Dalam wawancara anonim yang dilakukan oleh sebuah lembaga swadaya masyarakat (LSM) lokal, sejumlah pelaku prostitusi mengaku berasal dari daerah-daerah dengan tingkat pengangguran tinggi. Mereka datang ke IKN dengan harapan bisa mendapatkan penghasilan yang lebih baik. Namun, karena minimnya keterampilan dan akses terhadap pekerjaan formal, sebagian dari mereka akhirnya memilih jalur cepat untuk mendapatkan uang.
Tidak hanya perempuan dewasa, kekhawatiran juga muncul terhadap kemungkinan eksploitasi seksual terhadap anak di bawah umur, yang bisa terjadi jika pengawasan tidak diperketat. Beberapa kasus eksploitasi dan perdagangan orang yang melibatkan anak-anak telah tercatat di Kalimantan Timur dalam beberapa tahun terakhir, meski belum secara langsung dikaitkan dengan IKN.
Kurangnya Pengawasan dan Aturan Spesifik
Salah satu faktor yang menyebabkan praktik ini tumbuh subur adalah belum adanya sistem pengawasan sosial dan hukum yang kuat di kawasan IKN. Sebagai kota yang masih dalam tahap pembangunan, IKN belum memiliki infrastruktur pemerintahan yang lengkap, termasuk perangkat hukum, pengawasan, dan aparat penegak hukum yang memadai.

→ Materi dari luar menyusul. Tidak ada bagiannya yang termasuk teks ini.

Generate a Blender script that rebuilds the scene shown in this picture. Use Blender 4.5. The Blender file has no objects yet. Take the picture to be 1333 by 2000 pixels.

Sebagian besar pengawasan masih bertumpu pada aparat daerah di Kabupaten Penajam Paser Utara dan Kutai Kartanegara, yang wilayahnya mencakup sebagian besar area IKN. Namun, dengan luasnya wilayah dan cepatnya arus pendatang, aparat setempat kesulitan untuk melakukan pengawasan menyeluruh.

Ketiadaan regulasi khusus yang mengatur kawasan IKN dari sisi sosial dan moral juga menjadi celah. Pemerintah pusat hingga kini masih fokus pada aspek fisik pembangunan seperti jalan, gedung pemerintahan, dan fasilitas publik. Sementara itu, aspek sosial—seperti perlindungan terhadap kelompok rentan, pencegahan perdagangan manusia, dan pemberdayaan masyarakat lokal—masih belum menjadi prioritas utama.
Respon Pemerintah dan Masyarakat
Menanggapi kekhawatiran ini, beberapa pejabat pemerintah daerah dan perwakilan Otorita IKN mulai memberikan pernyataan. Mereka menegaskan bahwa pemerintah tidak akan mentolerir praktik-praktik ilegal yang mencoreng tujuan pembangunan IKN sebagai pusat pemerintahan yang berkelas dunia. Satpol PP dan aparat kepolisian telah mulai melakukan razia rutin di beberapa lokasi yang dicurigai menjadi tempat praktik prostitusi terselubung.
Namun, langkah ini dianggap masih belum cukup oleh sejumlah pengamat sosial. Mereka menekankan pentingnya pendekatan preventif melalui penyuluhan, pemberdayaan ekonomi, dan pembangunan sistem sosial yang sehat di kawasan IKN. Pendirian pusat layanan masyarakat, pelatihan kerja bagi pendatang, dan regulasi terkait pengelolaan penduduk baru dianggap sebagai langkah strategis jangka panjang.
Masyarakat lokal juga diimbau untuk aktif melaporkan aktivitas mencurigakan di lingkungan mereka serta ikut serta dalam menjaga nilai-nilai sosial dan budaya daerah. Kolaborasi antara pemerintah, masyarakat sipil, dan media dinilai sangat penting untuk mencegah berkembangnya praktik prostitusi menjadi industri bawah tanah yang sulit dikendalikan di masa depan.
Penutup
Maraknya praktik prostitusi di kawasan IKN menjadi sinyal bahwa pembangunan fisik harus diimbangi dengan pembangunan sosial dan kultural yang inklusif. Keberadaan pelaku dari berbagai daerah mencerminkan daya tarik ekonomi IKN, namun sekaligus menjadi pengingat bahwa pengelolaan sosial tidak bisa diabaikan. IKN sebagai proyek strategis nasional harus dijaga bukan hanya dari sisi infrastruktur, tetapi juga dari potensi penyimpangan sosial yang dapat merusak visi dan citranya sebagai ibu kota masa depan Indonesia.